According to the ACCC’s latest airport monitoring report, Brisbane’s carparks were the most lucrative, collecting $125.3m in profit by slugging passengers a $25 fee to park between 30 and 60 minutes — the most expensive in the country.

Meanwhile, Sydney gained 66.3¢ on every dollar charged for parking, Perth 61.4¢ and Melbourne 59.5¢.

The airports are now gearing up for major projects, including Perth Airport’s new terminal and runway development, Melbourne’s third runway project, Sydney’s proposed integration of its T2 and T3 domestic terminals, as well as a third terminal at Brisbane Airport.

“Large capital programs are likely to place upward pressure on airport charges paid by airlines, which may result in higher airfares for passengers as these costs are recouped,” ACCC commissioner Anna Brakey said.

“It is important that airport charges reflect sensible and timely investment decisions, efficient costs and a rate of return that matches the risks involved.”

The Australian Airports Association said a surge in international passenger growth last financial year delivered strong results for the four major airports, enabling further investment in upgrades as demand continues to test capacity.
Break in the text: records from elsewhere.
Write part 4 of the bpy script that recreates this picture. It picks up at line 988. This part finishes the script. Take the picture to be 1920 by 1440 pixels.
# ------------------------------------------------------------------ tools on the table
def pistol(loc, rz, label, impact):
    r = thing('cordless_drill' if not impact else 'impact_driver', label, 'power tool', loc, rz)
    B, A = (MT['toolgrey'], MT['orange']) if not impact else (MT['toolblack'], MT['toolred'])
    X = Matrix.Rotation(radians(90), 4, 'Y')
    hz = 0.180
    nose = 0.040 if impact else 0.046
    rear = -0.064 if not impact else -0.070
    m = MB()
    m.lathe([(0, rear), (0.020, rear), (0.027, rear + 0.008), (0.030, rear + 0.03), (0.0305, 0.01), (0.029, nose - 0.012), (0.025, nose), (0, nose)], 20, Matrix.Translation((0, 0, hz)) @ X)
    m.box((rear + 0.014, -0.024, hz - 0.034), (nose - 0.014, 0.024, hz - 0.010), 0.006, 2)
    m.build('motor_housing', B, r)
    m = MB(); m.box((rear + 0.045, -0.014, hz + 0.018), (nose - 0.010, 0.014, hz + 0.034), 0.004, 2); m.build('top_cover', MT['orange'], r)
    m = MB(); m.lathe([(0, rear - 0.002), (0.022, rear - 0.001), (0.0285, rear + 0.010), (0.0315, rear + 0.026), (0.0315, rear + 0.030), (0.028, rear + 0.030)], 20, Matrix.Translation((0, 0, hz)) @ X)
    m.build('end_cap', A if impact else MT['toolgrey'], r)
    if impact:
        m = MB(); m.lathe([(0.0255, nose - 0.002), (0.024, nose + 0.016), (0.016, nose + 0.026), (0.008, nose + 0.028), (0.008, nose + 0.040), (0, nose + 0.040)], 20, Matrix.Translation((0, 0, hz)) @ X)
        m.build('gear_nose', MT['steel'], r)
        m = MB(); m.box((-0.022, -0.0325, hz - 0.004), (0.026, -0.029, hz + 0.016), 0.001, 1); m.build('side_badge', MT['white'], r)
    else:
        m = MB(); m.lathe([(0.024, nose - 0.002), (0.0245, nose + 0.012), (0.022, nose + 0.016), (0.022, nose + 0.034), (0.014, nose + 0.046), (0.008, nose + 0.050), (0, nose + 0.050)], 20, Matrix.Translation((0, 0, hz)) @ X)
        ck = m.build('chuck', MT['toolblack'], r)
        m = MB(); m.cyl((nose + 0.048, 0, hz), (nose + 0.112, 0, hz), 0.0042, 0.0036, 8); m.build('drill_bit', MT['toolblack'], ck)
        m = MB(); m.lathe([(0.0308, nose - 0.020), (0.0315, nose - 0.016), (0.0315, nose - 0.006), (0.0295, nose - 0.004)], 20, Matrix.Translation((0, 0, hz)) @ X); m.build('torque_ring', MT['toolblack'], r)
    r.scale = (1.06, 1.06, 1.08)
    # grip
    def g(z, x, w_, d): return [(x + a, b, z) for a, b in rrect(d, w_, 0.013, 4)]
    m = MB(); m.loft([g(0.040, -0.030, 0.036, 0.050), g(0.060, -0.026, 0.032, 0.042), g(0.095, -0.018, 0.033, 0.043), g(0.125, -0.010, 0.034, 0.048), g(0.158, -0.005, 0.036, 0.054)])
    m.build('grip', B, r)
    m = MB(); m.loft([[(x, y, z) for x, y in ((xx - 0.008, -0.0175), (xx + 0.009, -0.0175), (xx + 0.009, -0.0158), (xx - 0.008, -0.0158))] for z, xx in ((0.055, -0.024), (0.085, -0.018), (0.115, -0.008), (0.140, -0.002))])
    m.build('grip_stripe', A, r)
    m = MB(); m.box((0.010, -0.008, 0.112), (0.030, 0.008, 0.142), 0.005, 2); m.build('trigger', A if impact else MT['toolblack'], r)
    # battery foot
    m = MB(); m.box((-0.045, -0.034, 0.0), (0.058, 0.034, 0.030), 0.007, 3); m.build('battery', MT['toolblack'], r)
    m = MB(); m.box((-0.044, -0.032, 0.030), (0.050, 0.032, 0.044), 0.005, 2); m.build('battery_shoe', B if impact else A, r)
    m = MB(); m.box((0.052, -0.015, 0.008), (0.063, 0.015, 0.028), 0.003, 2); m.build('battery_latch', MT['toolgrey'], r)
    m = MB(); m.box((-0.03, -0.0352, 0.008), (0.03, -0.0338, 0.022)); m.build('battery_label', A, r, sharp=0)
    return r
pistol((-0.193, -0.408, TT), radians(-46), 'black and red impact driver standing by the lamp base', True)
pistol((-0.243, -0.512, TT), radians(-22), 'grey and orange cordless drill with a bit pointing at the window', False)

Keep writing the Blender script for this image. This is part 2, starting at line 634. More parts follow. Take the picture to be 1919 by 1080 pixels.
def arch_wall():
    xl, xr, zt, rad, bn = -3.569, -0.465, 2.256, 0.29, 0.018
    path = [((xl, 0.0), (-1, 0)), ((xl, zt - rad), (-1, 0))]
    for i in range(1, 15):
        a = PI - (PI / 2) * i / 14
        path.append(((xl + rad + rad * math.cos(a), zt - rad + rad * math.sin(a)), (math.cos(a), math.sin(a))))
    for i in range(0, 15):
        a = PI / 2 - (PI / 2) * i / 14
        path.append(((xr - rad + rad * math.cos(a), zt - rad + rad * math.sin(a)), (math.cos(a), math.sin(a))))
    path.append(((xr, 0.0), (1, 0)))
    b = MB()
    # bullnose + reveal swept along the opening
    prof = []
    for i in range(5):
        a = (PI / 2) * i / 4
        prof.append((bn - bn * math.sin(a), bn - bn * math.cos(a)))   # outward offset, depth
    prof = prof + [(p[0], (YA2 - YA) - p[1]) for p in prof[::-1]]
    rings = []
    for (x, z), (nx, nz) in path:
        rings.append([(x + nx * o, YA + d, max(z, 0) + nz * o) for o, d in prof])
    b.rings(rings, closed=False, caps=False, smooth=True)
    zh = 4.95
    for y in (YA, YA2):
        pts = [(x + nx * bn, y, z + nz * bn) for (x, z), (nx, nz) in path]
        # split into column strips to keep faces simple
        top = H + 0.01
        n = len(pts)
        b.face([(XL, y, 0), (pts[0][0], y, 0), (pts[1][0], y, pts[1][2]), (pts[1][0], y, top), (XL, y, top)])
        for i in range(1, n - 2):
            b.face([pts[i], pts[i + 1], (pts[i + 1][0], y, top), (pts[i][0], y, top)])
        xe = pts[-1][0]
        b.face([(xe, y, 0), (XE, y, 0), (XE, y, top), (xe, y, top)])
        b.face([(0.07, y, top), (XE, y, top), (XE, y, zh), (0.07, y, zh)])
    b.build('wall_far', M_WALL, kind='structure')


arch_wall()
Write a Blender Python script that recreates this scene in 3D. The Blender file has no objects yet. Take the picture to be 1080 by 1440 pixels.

AAA chief executive Simon Westaway said airports were responding with sustained private investment to support long-term connectivity and ensure infrastructure kept pace with future demand.

“Airport charges are typically set through long-term commercial agreements and do not fluctuate with demand in the way airline ticket prices can. They represent only a small proportion of the total airfare,” he said.

“These charges help fund the critical infrastructure that passengers rely on every day.”

Airport charges are not regulated and the ACCC has consistently raised concerns the current monitoring framework is inadequate and an ineffective constraint on the behaviour of the major airports, who hold market power.

But Mr Westaway pointed to four consecutive Productivity Commission inquiries that found the current regulatory framework remained appropriate and that airports have not systematically exercised their market power.